“Good lyrics are imperative”: Woody Harrelson names his favourite Beatles album

Acting may have been the vocation that launched him to superstardom, but Woody Harrelson has never shied away from admitting that music was his first love.

He started learning the piano when he was a child, and that performative nature eventually gave rise to his Manly Moondog alter ego, the frontman for three-piece act Three Kool Kats. It was a little too left-of-centre for many, though, with the group eventually fading away when Harrelson’s career began to take off.

Not that he’s abandoned those proclivities entirely, with Harrelson regularly finding a way to show off his pipes in a number of movies, ranging from belting out Elvis Presley’s ‘Burning Love’ in Zombieland to contributing several songs to the soundtrack of A Prairie Home Companion. He also provided backing vocals on Hootie & the Blowfish singer Darius Rucker’s solo track ‘Hold On’ and collaborated with Ziggy Marley on the title tune from the reggae star’s fourth album Wild and Free.

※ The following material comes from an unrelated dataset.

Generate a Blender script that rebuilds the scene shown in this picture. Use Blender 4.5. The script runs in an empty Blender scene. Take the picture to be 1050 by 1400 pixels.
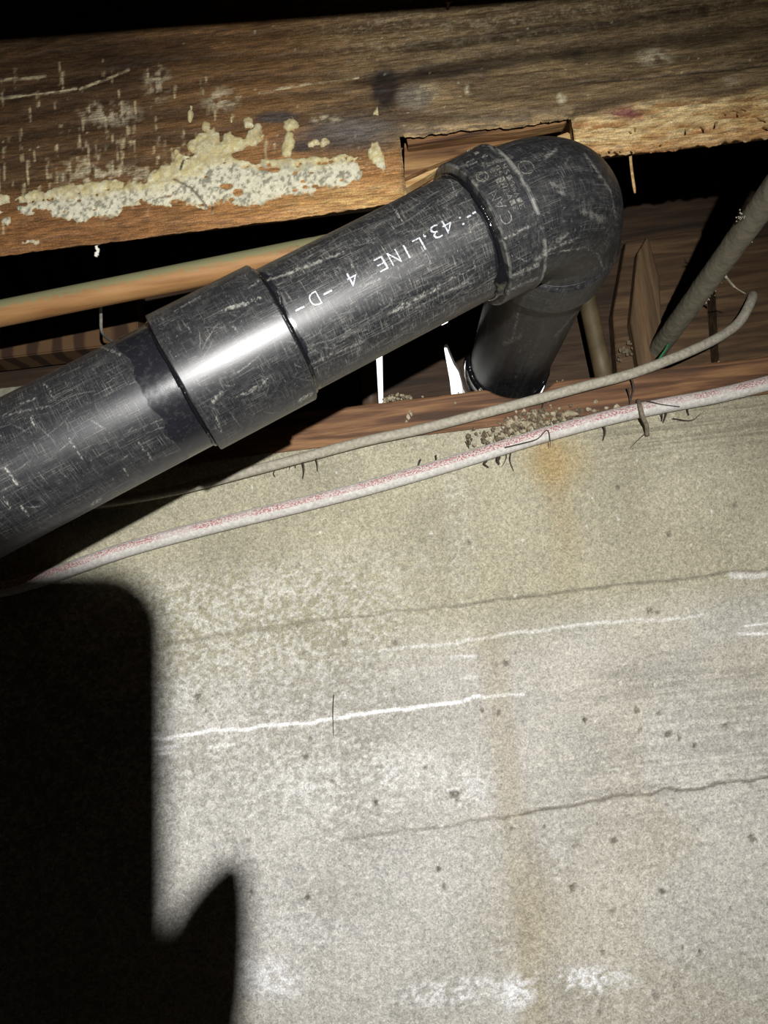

Like a hefty percentage of his generation, Harrelson has a very soft spot for The Beatles. Unlike the majority of that percentage, however, he’s in the position to call Paul McCartney a friend, with the two hitting it off long ago. In bad news for Woody, Macca never lost his competitive spirit, once sharing how he usurped his thespian pal when he spied him butchering a classic.

“I seem to remember Woody Harrelson got on the piano, and he starts playing ‘Let It Be’, and I’m thinking, ‘I can do that better,'” he recalled. “So I said, ‘Come on, move over, Woody’. So we’re both playing it. It was really nice.” Possibly devastating for Harrelson’s confidence, but at least McCartney got a kick out of it.

Although it remains unclear whether or not being upstaged by a member of the Fab Four had any bearing on his decision, Let It Be is not Harrelson’s favourite Beatles album. In fact, he didn’t waste any time in offering his candidate for the band’s number one record when asked that very question in an interview with Live Journal.

The White Album. I do love Abbey Road. I love all things Beatles,” he admitted before launching into some more of his favourite artists and what he likes about them. “I love Spearhead. Michael Franti. The new Tom Petty. Fantastic. Love Tom Petty. I love Peter Gabriel, Alanis Morrissette. Good lyrics are imperative.”

Realistically, that would paint the picture of The Beatles being his all-time favourite band by quite some distance, but it isn’t as cut-and-dry as that. “You know, if I was on a desert island and I had to listen to one band, I never thought I’d say this, but it’s a real toss-up,” Harrelson mused before dropping a bombshell. “Would it be Radiohead, or would it be The Beatles?”

That’s a loaded question that could start a riot, so maybe it’s best that he left it unanswered.